The Persian War in Herodotus and Other Ancient Voices, by William Shepherd, Osprey Publishing, Oxford, U.K., 2019, $30
The Persian War recounts one of the most significant conflicts in the history of Western civilization. While the Greco-Persian confrontation stretched roughly from 499 to 450 BC, the critical events unfolded between 490 and 479 BC, a period that encompassed the legendary battles of Marathon, Salamis, Artemisium, Thermopylae and Plataea. Historians have long speculated about how profoundly different the world would certainly have been had the Greeks succumbed to the Persians.
The conflict was among the earliest for which extensive contemporary written records still exist. By far the most important of those were written by Herodotus (484–425 BC), universally acknowledged as the “Father of History.” That said, many other accounts survive, from such classical writers as general turned historian Thucydides (c. 460–400 BC) and playwright Aeschylus (525–456 BC), who as an Athenian citizen soldier had fought in the battles of Marathon, Salamis and Plataea before producing The Persians, the world’s oldest surviving theatrical work, in 472 BC.
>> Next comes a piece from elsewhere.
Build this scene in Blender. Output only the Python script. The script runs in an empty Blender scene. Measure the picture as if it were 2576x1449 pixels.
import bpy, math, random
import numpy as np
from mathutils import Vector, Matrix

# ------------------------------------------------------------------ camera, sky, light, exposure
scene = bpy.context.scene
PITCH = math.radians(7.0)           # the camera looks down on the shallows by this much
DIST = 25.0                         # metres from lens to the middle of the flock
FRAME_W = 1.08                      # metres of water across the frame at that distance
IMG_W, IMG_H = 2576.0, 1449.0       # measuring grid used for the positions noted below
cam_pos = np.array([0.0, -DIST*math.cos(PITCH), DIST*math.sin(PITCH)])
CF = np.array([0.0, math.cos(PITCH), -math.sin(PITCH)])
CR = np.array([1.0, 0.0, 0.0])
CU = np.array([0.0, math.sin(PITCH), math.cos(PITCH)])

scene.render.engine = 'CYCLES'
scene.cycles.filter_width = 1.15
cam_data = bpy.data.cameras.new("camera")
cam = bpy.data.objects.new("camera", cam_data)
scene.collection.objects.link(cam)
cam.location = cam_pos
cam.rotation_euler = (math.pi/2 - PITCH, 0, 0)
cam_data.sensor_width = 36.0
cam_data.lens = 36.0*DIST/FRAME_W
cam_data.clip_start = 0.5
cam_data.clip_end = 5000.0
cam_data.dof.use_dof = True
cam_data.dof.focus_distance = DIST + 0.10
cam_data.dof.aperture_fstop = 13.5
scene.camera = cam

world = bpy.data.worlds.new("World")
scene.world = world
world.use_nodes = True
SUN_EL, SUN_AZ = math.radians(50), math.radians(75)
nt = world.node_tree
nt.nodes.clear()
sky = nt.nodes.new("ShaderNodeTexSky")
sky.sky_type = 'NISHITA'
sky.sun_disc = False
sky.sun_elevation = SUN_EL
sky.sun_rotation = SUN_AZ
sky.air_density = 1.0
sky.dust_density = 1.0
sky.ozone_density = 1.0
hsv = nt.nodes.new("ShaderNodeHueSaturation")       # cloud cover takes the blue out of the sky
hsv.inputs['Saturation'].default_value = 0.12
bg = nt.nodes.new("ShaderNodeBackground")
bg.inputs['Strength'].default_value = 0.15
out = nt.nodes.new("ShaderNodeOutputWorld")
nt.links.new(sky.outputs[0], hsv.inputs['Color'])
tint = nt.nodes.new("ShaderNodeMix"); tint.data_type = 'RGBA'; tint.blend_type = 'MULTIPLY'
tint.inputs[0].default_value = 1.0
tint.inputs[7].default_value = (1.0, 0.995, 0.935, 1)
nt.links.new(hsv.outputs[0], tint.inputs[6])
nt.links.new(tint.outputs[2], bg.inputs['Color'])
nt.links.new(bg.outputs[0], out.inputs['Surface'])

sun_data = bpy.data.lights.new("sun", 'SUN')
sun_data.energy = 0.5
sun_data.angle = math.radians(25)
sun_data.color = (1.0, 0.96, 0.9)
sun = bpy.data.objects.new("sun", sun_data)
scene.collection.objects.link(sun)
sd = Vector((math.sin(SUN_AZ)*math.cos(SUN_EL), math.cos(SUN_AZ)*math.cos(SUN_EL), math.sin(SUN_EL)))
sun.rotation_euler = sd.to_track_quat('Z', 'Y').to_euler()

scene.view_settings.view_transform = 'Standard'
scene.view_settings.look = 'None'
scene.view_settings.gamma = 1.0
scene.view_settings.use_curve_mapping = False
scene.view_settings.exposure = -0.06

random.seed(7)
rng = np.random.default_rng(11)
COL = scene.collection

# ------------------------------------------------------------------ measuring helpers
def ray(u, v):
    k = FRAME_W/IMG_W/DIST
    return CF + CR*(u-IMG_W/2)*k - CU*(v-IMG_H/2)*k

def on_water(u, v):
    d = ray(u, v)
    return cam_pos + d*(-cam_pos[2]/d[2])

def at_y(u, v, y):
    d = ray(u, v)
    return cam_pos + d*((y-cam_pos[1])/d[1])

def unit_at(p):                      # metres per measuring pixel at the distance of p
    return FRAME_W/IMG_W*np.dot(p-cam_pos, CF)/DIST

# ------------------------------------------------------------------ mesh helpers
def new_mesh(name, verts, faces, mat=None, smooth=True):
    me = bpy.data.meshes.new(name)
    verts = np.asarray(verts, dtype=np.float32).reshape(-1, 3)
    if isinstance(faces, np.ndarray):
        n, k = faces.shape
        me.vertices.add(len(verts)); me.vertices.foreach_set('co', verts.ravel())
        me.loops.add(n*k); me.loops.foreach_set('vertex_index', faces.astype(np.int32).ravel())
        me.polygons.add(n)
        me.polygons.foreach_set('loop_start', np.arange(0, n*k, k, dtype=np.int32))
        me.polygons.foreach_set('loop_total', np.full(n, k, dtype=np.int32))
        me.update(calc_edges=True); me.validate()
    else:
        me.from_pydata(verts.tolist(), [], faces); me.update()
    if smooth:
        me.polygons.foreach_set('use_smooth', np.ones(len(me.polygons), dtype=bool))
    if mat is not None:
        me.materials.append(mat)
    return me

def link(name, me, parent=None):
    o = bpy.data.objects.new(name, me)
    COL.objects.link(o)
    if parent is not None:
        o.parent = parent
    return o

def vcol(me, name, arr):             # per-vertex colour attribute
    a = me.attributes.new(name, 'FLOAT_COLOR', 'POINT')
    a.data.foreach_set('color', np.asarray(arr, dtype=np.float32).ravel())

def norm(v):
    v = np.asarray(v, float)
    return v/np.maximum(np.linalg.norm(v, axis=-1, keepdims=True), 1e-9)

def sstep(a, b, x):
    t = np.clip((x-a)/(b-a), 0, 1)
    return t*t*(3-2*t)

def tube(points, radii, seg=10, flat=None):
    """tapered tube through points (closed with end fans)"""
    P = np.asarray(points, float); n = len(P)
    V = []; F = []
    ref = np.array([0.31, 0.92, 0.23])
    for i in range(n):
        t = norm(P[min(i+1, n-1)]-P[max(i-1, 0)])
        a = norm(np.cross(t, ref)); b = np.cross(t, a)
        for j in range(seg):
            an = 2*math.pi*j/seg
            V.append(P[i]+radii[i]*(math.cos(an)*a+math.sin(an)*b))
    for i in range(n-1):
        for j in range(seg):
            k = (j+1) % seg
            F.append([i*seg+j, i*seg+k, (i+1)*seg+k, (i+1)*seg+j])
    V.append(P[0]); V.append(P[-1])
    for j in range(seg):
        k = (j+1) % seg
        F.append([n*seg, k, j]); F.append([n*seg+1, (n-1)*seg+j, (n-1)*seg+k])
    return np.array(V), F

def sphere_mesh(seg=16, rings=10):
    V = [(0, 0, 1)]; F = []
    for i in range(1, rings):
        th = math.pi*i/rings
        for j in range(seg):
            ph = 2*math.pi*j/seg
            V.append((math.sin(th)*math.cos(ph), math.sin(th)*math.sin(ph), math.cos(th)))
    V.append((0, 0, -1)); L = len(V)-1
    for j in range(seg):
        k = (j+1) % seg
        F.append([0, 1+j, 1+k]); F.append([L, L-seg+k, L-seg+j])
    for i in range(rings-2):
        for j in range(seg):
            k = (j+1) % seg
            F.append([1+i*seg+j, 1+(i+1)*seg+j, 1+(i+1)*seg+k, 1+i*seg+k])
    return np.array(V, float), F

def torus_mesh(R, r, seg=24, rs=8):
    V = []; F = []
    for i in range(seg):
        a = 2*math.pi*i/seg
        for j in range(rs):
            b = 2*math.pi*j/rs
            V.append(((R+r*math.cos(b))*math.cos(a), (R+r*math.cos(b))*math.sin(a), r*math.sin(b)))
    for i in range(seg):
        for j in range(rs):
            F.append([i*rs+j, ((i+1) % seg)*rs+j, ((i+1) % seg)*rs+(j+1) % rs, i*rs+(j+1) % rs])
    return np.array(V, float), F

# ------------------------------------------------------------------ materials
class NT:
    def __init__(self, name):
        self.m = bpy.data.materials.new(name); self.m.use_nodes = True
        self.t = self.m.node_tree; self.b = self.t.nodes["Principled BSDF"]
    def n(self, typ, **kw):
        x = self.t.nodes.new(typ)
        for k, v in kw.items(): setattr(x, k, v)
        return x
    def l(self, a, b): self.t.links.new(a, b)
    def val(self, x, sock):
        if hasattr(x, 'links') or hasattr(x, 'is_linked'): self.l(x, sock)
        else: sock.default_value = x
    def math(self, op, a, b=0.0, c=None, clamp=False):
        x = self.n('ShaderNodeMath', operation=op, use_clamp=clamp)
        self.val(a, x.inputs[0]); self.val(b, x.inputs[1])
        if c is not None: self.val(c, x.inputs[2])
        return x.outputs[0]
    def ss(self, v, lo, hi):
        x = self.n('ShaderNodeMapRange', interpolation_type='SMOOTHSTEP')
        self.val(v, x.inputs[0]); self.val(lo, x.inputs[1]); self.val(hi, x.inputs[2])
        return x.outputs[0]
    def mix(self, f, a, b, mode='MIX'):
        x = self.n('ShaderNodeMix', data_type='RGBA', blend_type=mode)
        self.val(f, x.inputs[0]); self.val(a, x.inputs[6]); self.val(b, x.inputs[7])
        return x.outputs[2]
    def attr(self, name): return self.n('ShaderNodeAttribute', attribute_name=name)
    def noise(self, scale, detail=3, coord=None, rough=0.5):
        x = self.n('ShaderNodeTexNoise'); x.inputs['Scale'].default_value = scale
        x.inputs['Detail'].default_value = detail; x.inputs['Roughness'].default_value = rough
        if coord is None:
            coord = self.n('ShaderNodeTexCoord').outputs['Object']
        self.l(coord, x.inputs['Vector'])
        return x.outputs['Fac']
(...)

In writing this book William Shepherd employed his knowledge as a former student of the classics at Cambridge to access the ancient records of the Persian War in their original languages. He combined that with an extensive knowledge of matters bellicose, which he gained as the head of Osprey, a well-known publishing company specializing in military history. The result is a scholarly yet highly readable volume combining ancient history with modern research into the modes and methods of classical warfare on both land and sea.